== Dataset
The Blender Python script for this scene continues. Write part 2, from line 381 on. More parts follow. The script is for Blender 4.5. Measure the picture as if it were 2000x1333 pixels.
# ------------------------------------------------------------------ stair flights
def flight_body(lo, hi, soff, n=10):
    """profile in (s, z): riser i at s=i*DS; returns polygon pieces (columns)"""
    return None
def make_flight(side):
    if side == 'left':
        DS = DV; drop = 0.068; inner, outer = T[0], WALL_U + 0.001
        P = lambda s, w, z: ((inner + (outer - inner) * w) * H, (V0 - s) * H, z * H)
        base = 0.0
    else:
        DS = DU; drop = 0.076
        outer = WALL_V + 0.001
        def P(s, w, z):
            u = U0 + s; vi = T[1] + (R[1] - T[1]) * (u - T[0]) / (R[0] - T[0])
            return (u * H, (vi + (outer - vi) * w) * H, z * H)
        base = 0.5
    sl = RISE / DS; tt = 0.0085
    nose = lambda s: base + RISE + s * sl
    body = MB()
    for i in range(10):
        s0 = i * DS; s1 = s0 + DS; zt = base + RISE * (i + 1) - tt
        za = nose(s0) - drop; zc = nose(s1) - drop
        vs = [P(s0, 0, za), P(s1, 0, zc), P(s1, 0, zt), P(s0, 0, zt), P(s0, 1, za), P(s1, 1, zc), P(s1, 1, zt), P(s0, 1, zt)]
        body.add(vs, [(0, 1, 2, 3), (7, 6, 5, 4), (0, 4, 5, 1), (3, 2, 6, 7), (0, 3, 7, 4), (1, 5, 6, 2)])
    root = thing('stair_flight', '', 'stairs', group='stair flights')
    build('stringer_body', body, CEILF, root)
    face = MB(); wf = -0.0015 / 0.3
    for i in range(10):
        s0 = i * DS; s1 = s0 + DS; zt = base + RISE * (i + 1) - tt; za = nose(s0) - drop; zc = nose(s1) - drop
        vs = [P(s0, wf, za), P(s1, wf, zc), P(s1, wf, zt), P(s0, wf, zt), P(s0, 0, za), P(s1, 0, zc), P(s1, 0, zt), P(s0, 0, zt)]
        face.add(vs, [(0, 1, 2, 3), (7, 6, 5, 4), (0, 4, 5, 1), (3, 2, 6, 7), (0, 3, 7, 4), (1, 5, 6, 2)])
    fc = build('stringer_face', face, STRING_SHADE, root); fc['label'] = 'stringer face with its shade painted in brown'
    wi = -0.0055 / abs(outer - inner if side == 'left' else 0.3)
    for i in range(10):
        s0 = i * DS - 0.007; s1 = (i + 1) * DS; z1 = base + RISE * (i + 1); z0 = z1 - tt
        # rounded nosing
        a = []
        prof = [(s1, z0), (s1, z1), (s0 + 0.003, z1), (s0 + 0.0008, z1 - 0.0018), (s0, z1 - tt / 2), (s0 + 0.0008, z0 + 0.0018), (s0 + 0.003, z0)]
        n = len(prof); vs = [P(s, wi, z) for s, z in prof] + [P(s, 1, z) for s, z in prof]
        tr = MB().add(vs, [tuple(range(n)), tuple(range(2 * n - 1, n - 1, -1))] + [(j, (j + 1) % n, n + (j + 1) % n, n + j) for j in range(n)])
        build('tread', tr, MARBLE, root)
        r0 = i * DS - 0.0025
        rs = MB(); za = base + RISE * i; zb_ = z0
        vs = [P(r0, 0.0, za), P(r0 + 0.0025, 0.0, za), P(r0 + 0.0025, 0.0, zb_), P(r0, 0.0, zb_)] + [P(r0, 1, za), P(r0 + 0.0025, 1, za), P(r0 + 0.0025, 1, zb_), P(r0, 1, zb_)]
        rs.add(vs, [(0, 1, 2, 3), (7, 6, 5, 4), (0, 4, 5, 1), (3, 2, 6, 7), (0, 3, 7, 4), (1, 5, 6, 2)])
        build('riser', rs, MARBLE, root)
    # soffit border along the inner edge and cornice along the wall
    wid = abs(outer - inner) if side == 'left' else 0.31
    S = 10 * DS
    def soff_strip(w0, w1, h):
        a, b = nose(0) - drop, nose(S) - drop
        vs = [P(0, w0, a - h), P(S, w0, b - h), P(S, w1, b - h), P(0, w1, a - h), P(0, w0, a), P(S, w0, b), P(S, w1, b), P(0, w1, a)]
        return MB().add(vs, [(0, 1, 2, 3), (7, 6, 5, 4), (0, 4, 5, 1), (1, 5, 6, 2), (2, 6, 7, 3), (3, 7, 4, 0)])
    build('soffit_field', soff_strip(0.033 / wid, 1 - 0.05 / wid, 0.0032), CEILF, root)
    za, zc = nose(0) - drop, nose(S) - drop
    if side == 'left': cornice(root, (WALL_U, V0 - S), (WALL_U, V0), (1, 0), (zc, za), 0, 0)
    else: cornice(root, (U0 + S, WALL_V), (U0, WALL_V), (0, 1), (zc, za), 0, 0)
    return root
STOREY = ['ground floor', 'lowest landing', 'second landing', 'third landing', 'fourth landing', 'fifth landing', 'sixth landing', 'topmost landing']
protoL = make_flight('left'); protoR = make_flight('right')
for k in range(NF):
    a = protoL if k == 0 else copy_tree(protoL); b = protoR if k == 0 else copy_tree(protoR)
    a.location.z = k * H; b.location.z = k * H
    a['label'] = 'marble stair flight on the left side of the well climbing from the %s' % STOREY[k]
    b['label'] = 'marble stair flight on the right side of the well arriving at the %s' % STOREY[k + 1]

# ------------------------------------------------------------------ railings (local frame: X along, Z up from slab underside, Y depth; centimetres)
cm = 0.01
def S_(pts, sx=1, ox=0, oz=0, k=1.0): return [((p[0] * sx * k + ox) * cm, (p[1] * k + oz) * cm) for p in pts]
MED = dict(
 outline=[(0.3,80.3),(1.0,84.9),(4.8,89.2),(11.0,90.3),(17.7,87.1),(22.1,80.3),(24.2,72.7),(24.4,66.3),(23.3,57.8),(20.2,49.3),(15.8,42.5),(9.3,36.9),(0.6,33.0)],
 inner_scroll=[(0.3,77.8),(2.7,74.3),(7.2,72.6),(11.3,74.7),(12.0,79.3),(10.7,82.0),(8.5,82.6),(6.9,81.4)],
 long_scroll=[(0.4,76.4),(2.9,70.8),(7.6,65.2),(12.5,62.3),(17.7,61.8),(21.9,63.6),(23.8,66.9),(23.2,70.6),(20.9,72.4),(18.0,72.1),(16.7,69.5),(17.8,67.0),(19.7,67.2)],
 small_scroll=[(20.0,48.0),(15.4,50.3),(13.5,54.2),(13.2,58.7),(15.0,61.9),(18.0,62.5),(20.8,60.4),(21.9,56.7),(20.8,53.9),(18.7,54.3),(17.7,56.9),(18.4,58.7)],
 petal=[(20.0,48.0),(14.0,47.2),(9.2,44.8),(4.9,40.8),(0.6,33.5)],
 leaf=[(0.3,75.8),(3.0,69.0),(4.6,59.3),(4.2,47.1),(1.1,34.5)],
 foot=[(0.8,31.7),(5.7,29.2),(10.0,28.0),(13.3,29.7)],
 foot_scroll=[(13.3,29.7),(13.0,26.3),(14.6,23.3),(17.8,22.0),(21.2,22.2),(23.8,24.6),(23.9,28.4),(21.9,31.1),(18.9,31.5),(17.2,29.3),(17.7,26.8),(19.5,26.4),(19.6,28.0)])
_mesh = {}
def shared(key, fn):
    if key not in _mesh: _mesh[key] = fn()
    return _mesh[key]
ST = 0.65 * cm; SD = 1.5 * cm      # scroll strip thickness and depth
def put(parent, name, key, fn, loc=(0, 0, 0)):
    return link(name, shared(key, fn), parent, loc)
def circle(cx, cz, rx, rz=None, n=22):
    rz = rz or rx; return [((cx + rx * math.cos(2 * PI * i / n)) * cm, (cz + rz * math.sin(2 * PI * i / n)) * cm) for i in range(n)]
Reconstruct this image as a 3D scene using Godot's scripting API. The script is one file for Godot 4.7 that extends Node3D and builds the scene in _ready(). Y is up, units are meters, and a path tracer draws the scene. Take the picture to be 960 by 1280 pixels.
====
Find the word "pixels" in the material, then list each line that holds it.

The Blender Python script for this scene continues. Write part 2, from line 381 on. More parts follow. The script is for Blender 4.5. Measure the picture as if it were 2000x1333 pixels.
Reconstruct this image as a 3D scene using Godot's scripting API. The script is one file for Godot 4.7 that extends Node3D and builds the scene in _ready(). Y is up, units are meters, and a path tracer draws the scene. Take the picture to be 960 by 1280 pixels.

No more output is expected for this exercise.